Ci tengo oltremodo a sottolineare come io condivida pienamente la misura della sospensione dal lavoro stabilita dal giudice Ramponi, perché sono il primo a voler dimostrare che non vi sia mai stata alcuna collusione con utenti della struttura in relazione a consumi o spaccio e come la mia vita personale, in ferie o nei weekend, al di fuori dell’orario lavorativo, non abbia mai influito negativamente sulla qualità e sull’etica del mio operato, prove alla mano e col supporto dei colleghi, che sono pronti a testimoniare riguardo e questi dodici anni di lavoro insieme.
Se anche il magistrato mi avesse autorizzato a rientrare, saremmo stati io stesso e la mia cooperativa a concordare una sospensione fino a completa chiarezza sul punto. Parimenti, ci tengo a esprimere pubblicamente come, durante le fasi dei controlli e dell’arresto, i carabinieri che hanno avuto a che fare con me si siano comportati in un modo che ho percepito come estremamente corretto, rispettoso non solo delle procedure, ma anche della mia persona.

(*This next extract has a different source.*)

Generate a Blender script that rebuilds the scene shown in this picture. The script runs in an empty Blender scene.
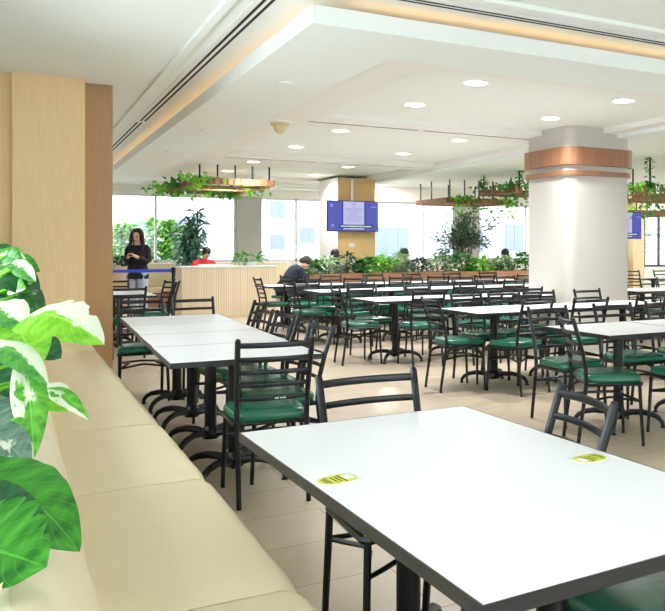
import bpy, bmesh, math, random
from mathutils import Vector, Matrix
PI = math.pi
SC = bpy.context.scene
COL = SC.collection
rnd = random.Random(7)

# ------------------------------------------------------------------ view
F_PX, CU, CV, CAM_H = 815.0, 505.0, 248.0, 1.33
YAW = math.atan(495 / 815)
SN, CS = math.sin(YAW), math.cos(YAW)

def at(u, v, d):
    """the place seen at (u, v), d metres deep into the room"""
    a, b = (u - CU) / F_PX * d, -(v - CV) / F_PX * d
    return Vector((d * SN + a * CS, d * CS - a * SN, CAM_H + b))

# ------------------------------------------------------------------ materials
def srgb(r, g, b):
    def f(c):
        c /= 255.0
        return c / 12.92 if c <= 0.04045 else ((c + 0.055) / 1.055) ** 2.4
    return (f(r), f(g), f(b), 1.0)

def new_mat(name):
    m = bpy.data.materials.new(name); m.use_nodes = True
    nt = m.node_tree
    return m, nt, nt.nodes, nt.links, nt.nodes['Principled BSDF']

def plain(name, col, rough=0.5, metal=0.0, spec=0.5, var=0.0, scale=8.0, bump=0.0, bscale=60.0, emit=0.0, coat=0.0):
    m, nt, N, L, b = new_mat(name)
    b.inputs['Base Color'].default_value = col
    b.inputs['Roughness'].default_value = rough
    b.inputs['Metallic'].default_value = metal
    b.inputs['Specular IOR Level'].default_value = spec
    if coat: b.inputs['Coat Weight'].default_value = coat; b.inputs['Coat Roughness'].default_value = 0.15
    if var:
        tc = N.new('ShaderNodeTexCoord'); n = N.new('ShaderNodeTexNoise'); n.inputs['Scale'].default_value = scale
        n.inputs['Detail'].default_value = 4
        L.new(tc.outputs['Object'], n.inputs['Vector'])
        mx = N.new('ShaderNodeMixRGB'); mx.blend_type = 'MIX'
        mx.inputs[1].default_value = tuple(c * (1 - var) for c in col[:3]) + (1,)
        mx.inputs[2].default_value = tuple(min(1, c * (1 + var)) for c in col[:3]) + (1,)
        L.new(n.outputs['Fac'], mx.inputs[0]); L.new(mx.outputs[0], b.inputs['Base Color'])
    if bump:
        tc = N.new('ShaderNodeTexCoord'); n = N.new('ShaderNodeTexNoise'); n.inputs['Scale'].default_value = bscale
        L.new(tc.outputs['Object'], n.inputs['Vector'])
        bp = N.new('ShaderNodeBump'); bp.inputs['Strength'].default_value = bump; bp.inputs['Distance'].default_value = 0.01
        L.new(n.outputs['Fac'], bp.inputs['Height']); L.new(bp.outputs[0], b.inputs['Normal'])
    if emit:
        b.inputs['Emission Color'].default_value = col; b.inputs['Emission Strength'].default_value = emit
    return m

def wood(name, c1, c2, rough=0.45, axis='z', scale=1.0):
    m, nt, N, L, b = new_mat(name)
    tc = N.new('ShaderNodeTexCoord'); mp = N.new('ShaderNodeMapping')
    s = {'x': (1.2, 22, 22), 'y': (22, 1.2, 22), 'z': (22, 22, 1.2)}[axis]
    mp.inputs['Scale'].default_value = tuple(k * scale for k in s)
    n = N.new('ShaderNodeTexNoise'); n.inputs['Scale'].default_value = 2.0; n.inputs['Detail'].default_value = 5
    n.inputs['Distortion'].default_value = 0.4
    r = N.new('ShaderNodeValToRGB'); r.color_ramp.elements[0].color = c1; r.color_ramp.elements[1].color = c2
    r.color_ramp.elements[0].position = 0.3; r.color_ramp.elements[1].position = 0.7
    L.new(tc.outputs['Object'], mp.inputs[0]); L.new(mp.outputs[0], n.inputs['Vector'])
    L.new(n.outputs['Fac'], r.inputs[0]); L.new(r.outputs[0], b.inputs['Base Color'])
    b.inputs['Roughness'].default_value = rough
    return m

def floor_mat():
    m, nt, N, L, b = new_mat('floor_tile')
    tc = N.new('ShaderNodeTexCoord'); mp = N.new('ShaderNodeMapping')
    mp.inputs['Rotation'].default_value = (0, 0, 0)
    br = N.new('ShaderNodeTexBrick'); br.inputs['Scale'].default_value = 1.0
    br.inputs['Brick Width'].default_value = 0.9; br.inputs['Row Height'].default_value = 0.45
    br.inputs['Mortar Size'].default_value = 0.0035; br.offset = 0.5
    br.inputs['Color1'].default_value = srgb(206, 189, 165); br.inputs['Color2'].default_value = srgb(197, 179, 155)
    br.inputs['Mortar'].default_value = srgb(150, 132, 114)
    n = N.new('ShaderNodeTexNoise'); n.inputs['Scale'].default_value = 5; n.inputs['Detail'].default_value = 6
    mx = N.new('ShaderNodeMixRGB'); mx.blend_type = 'MULTIPLY'; mx.inputs[0].default_value = 0.35
    r = N.new('ShaderNodeValToRGB'); r.color_ramp.elements[0].color = (.72, .7, .68, 1); r.color_ramp.elements[1].color = (1, 1, 1, 1)
    L.new(tc.outputs['Object'], mp.inputs[0]); L.new(mp.outputs[0], br.inputs['Vector']); L.new(mp.outputs[0], n.inputs['Vector'])
    L.new(n.outputs['Fac'], r.inputs[0]); L.new(br.outputs['Color'], mx.inputs[1]); L.new(r.outputs[0], mx.inputs[2])
    L.new(mx.outputs[0], b.inputs['Base Color'])
    b.inputs['Roughness'].default_value = 0.32
    return m

def slat_mat(name, c1, c2, period):
    """fine vertical reeding cut in the surface"""
    m, nt, N, L, b = new_mat(name)
    tc = N.new('ShaderNodeTexCoord'); w = N.new('ShaderNodeTexWave'); w.bands_direction = 'X'
    w.inputs['Scale'].default_value = 1 / period * 0.3183 * 3.1416 / 3.1416 * PI / PI
    L.new(tc.outputs['Object'], w.inputs['Vector'])
    r = N.new('ShaderNodeValToRGB'); r.color_ramp.elements[0].color = c1; r.color_ramp.elements[1].color = c2
    r.color_ramp.elements[0].position = 0.05; r.color_ramp.elements[1].position = 0.3
    L.new(w.outputs['Fac'], r.inputs[0]); L.new(r.outputs[0], b.inputs['Base Color'])
    b.inputs['Roughness'].default_value = 0.5
    return m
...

Questo per quanto riguarda la mia situazione individuale. L’invio di questa lettera ha però anche un altro obiettivo, che considero altrettanto importante e prioritario: la volontà di aprire un dibattito su questi argomenti, perché se si ritiene che il tema “sostanze” sia importante, non possiamo più permetterci di affrontarlo in maniera così grossolana e ideologica.
E se vogliamo davvero affrontare il problema del degrado delle nostre città correlato alla marginalità e ai consumi, non possiamo prescindere da una lettura approfondita, competente e pragmatica della realtà, superando termini ombrello senza significato reale come “droga” o “sballo” e parlando nello specifico dei problemi nella loro complessità e delle possibili soluzioni nella loro fattibilità ed efficacia.

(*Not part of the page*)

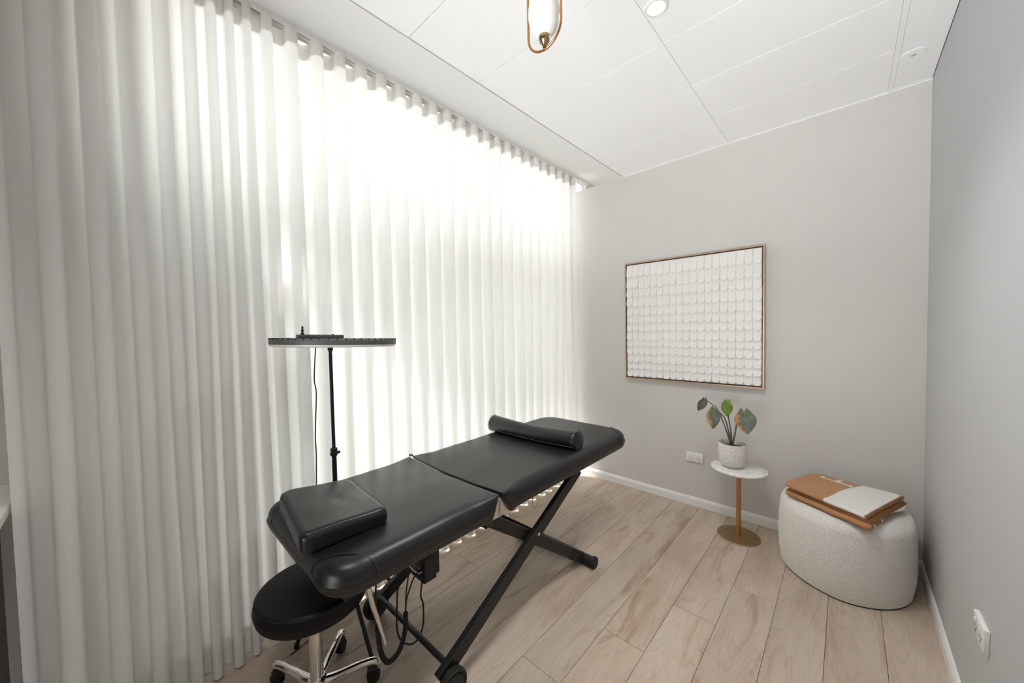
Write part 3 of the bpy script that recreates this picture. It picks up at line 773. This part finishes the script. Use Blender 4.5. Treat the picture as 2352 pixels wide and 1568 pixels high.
# face cushion on the foot section
fc = thing('head_cushion', 'flat square black vinyl cushion lying on the near foot end of the table', 'cushion', (-1.45, .53, ZT_))
out = rounded_poly([(-1.655, .400), (-1.225, .352), (-1.212, .640), (-1.600, .665)], [.05, .03, .03, .04], 6)
def fcf(x, y, z):
    k = (z-.708)/.07
    dz = 0
    if z > .745:
        d = ((x+1.43)/.05)**2+((y-.54)/.03)**2; dz -= .006*math.exp(-d)
        d2 = ((x+1.40)/.035)**2+((y-.575)/.02)**2; dz += .003*math.exp(-d2)
        dz += .003*noise.noise(Vector((x*9, y*9, 3)))
        dz += -.020*max(0, (y-.45)/.2)*.6                                  # slopes down towards the head
    return (0, 0, dz)
cs = obj('cushion_body', puff(out, .708, .775, .022, .010, n=140, inner=14, f=fcf, crown=0), 'leather2', fc, smooth=True)
def ring_at(out, z, ins, f, sel, n=140):
    P = resample(out, n); pts = []
    for i in range(n):
        d = P[(i+1) % n]-P[i-1]; nn = Vector((d.y, -d.x)).normalized(); q = P[i]-nn*ins; o_ = f(q.x, q.y, z) if f else (0, 0, 0); pts.append((q.x+o_[0], q.y+o_[1], z+o_[2]))
    return pts
mktube('piping', ring_at(out, .7685, .0055, fcf, None), .0013, 'thread', cs, seg=6, closed=True)
attach(fc)

# bolster across the head section
bo = thing('bolster_pillow', 'black cylindrical bolster pillow lying across the head section of the table', 'bolster', (-1.46, 1.75, ZT_))
bp_, br_ = [], []
L0, L1 = Vector((-1.80, 1.735)), Vector((-1.112, 1.755)); n = 44; rb = .055
bm = bmesh.new(); rings = []; seg = 28
for k in range(n+1):
    t = k/n; c2_ = L0.lerp(L1, t); sag = -.030*math.sin(PI*t)
    e = min(t, 1-t)*.675; rr = rb*(.74+.26*math.sqrt(min(1, e/.012))) if e < .012 else rb
    cyv = c2_.y+sag; rr *= 1-.05*math.sin(PI*t)**2
    ring = []
    for a in range(seg):
        th = 2*PI*a/seg; y = rr*math.cos(th); z = rr*math.sin(th)
        wr = .0016*noise.noise(Vector((t*22, math.cos(th)*1.5, math.sin(th)*1.5)))*(1 if .2 < t < .8 else .3)
        y *= 1+wr/rr; z *= (1+wr/rr)
        if z < -rr*.80: z = -rr*.80
        ring.append(bm.verts.new((c2_.x, cyv+y, ZT_+.002+rr*.80+z)))
    rings.append(ring)
for a, b in zip(rings, rings[1:]):
    for k in range(seg): bm.faces.new((a[k], a[(k+1) % seg], b[(k+1) % seg], b[k]))
bm.faces.new(rings[0][::-1]); bm.faces.new(rings[-1])
bb = obj('bolster_body', bm, 'leather2', bo, auto=50)
def bpt(t, th, ex=.0008):
    c2_ = L0.lerp(L1, t); rr = rb*(1-.05*math.sin(PI*t)**2)+ex; return (c2_.x, c2_.y-.030*math.sin(PI*t)+rr*math.cos(th), ZT_+.002+rb*.8+max(rr*math.sin(th), -rr*.78))
mktube('piping', [bpt(.985, 2*PI*k/28) for k in range(28)], .0013, 'thread', bb, seg=6, closed=True)
mktube('piping', [bpt(.015, 2*PI*k/28) for k in range(28)], .0013, 'thread', bb, seg=6, closed=True)
mktube('zip_seam', [bpt(.02+.96*k/30, PI*1.14) for k in range(31)], .0016, mat('grey_zip', (.10, .10, .10), .4), bb, seg=6)
attach(bo)

# ================================================================= STOOL
SX, SY = -1.475, .462
st = thing('stool', 'low round black vinyl stool on polished chrome star base beside the curtain', 'stool', (SX, SY, 0))
out = [Vector((SX+.188*math.cos(2*PI*k/96), SY+.188*math.sin(2*PI*k/96))) for k in range(96)]
stp = obj('seat', puff(out, .382, .458, .020, .020, n=96, inner=7, crown=.006, bulge=.004), 'stoolvinyl', st, smooth=True)
mktube('piping', [(SX+.1855*math.cos(2*PI*k/96), SY+.1855*math.sin(2*PI*k/96),   .4485) for k in range(96)], .0014, 'thread', stp, seg=6, closed=True)
mklathe('seat_plate', [(0, .345), (.085, .345), (.09, .352), (.09, .385), (0, .385)], (SX, SY, 0), 'blackmetal', st)
mklathe('column', [(.0, .07), (.0235, .07), (.0235, .335), (.021, .338), (.021, .348), (0, .348)], (SX, SY, 0), 'chrome', st, seg=36)
mklathe('hub', [(0, .038), (.033, .040), (.036, .055), (.034, .080), (.025, .088), (0, .088)], (SX, SY, 0), 'chrome', st, seg=36)
for k in range(5):
    an = math.radians(62+72*k); dv = Vector((math.cos(an), math.sin(an), 0)); side = Vector((-dv.y, dv.x, 0)); C0 = Vector((SX, SY, 0))
    prof = [(.020, .062, .020), (.07, .066, .017), (.13, .078, .0150), (.185, .084, .0140), (.207, .080, .0140), (.219, .066, .012), (.221, .050, .009)]
    path = catmull([C0+dv*r+Vector((0, 0, z)) for r, z, _ in prof], 5); rad = [prof[min(int(i/5), 6)][2]*(1-(i % 5)/5)+prof[min(int(i/5)+1, 6)][2]*((i % 5)/5) for i in range(len(path))]
    lg = mktube('leg', path, rad, 'chrome', st, seg=16)
    cs_ = C0+dv*.212; bm = bmesh.new()
    tube(bm, [C0+dv*.214+Vector((0, 0, .066)), C0+dv*.214+Vector((0, 0, .048))], .006, 10)
    w = side*.0; ctr = C0+dv*.200+Vector((0, 0, .0265))
    for sgn in (-1, 1):
        tube(bm, [ctr+side*sgn*.004, ctr+side*sgn*.014], [.0262, .0245], 24)
    obj('caster_wheel', bm, 'rubber', lg, auto=40)
    bm = bmesh.new(); tube(bm, [ctr+side*a_*.0 + Vector((0, 0, .024))+dv*(b_) for a_, b_ in ((0, -.022), (0, .020))], .011, 10); obj('caster_hood', bm, 'plastic', lg, auto=40)
attach(st)

# ================================================================= RING LIGHT
rl = thing('ring_light', 'large grey ring light laid flat on slim black tripod pole beside curtain', 'ring light', (-1.79, .668, 0))
RC = Vector((-1.575, .617, 1.3565)); RR = .238; TL = Matrix.Translation(RC) @ Matrix.Rotation(math.radians(-1.9), 4, 'X')
def xf(o): o.data.transform(TL); return o
rh = xf(mklathe('ring_housing', [(RR-.055, -.006), (RR-.001, -.006), (RR, -.004), (RR, .012), (RR-.003, .016), (RR-.010, .018), (RR-.045, .018), (RR-.055, .012), (RR-.055, -.006)], (0, 0, 0), 'ringgrey', rl, seg=90))
xf(mklathe('light_diffuser', [(RR-.054, -.006), (RR-.054, -.014), (RR-.010, -.015), (RR-.003, -.012), (RR-.001, -.006)], (0, 0, 0), 'diffuser', rl, seg=90))
me = None
for k in range(52):
    a = 2*PI*k/52
    if me is None:
        bm = bmesh.new(); box(bm, -.012, .0035, -.0022, .0022, -.0035, .003); me = bpy.data.meshes.new('vent_slot'); bm.to_mesh(me); bm.free(); me.materials.append(M['thread'])
    o = link('vent_slot', me, rh); o.matrix_local = TL @ Matrix.Translation((RR*math.cos(a), RR*math.sin(a), .0155)) @ Matrix.Rotation(a, 4, 'Z') @ Matrix.Translation((-.0032, 0, 0))
bx = xf(mkbox('control_box', (-.235, -.165, -.085, .100, .018, .034), 'ringgrey', rl, bev=.004))
bm = bmesh.new(); lathe(bm, [(0, .0), (.007, 0), (.007, .010), (.0035, .014), (.006, .020), (.006, .023), (.0035, .027), (.0042, .032), (.0042, .040), (0, .040)], (-.205, -.066, .030), 18); xf(obj('mount_screw', bm, 'blackmetal', rl, auto=40))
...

Ultima riflessione: io posso ritenermi, rispetto alla legge, un privilegiato: ho una famiglia unita che, anche se culturalmente non comprende queste mie scelte, mi sostiene. Ho il rispetto dei colleghi e una rete di amicizie e relazioni importante, posso pagare le spese legali e ho gli strumenti culturali per spiegare i miei comportamenti e difendermi. Posso affrontare al meglio questa situazione.
Ma se fossi stato precario, figlio di famiglia monoreddito, non attivo politicamente piuttosto che straniero in attesa di permesso di soggiorno, mi avrebbe completamente rovinato la vita. Ritengo questo punto particolarmente sensibile e mi piacerebbe studiare modalità di azione politica o attivismo che possano in futuro essere utili a chi dovesse trovarsi nella mia stessa situazione, a causa di una condotta di vita personale e scelta liberamente, senza aver arrecato danni ad alcuno.
Se questa vicenda individuale, che come ogni interazione tra cittadino e organi dello stato è anche una vicenda politica, porterà a un dibattito costruttivo in tal senso, allora sarò felice di averla vissuta.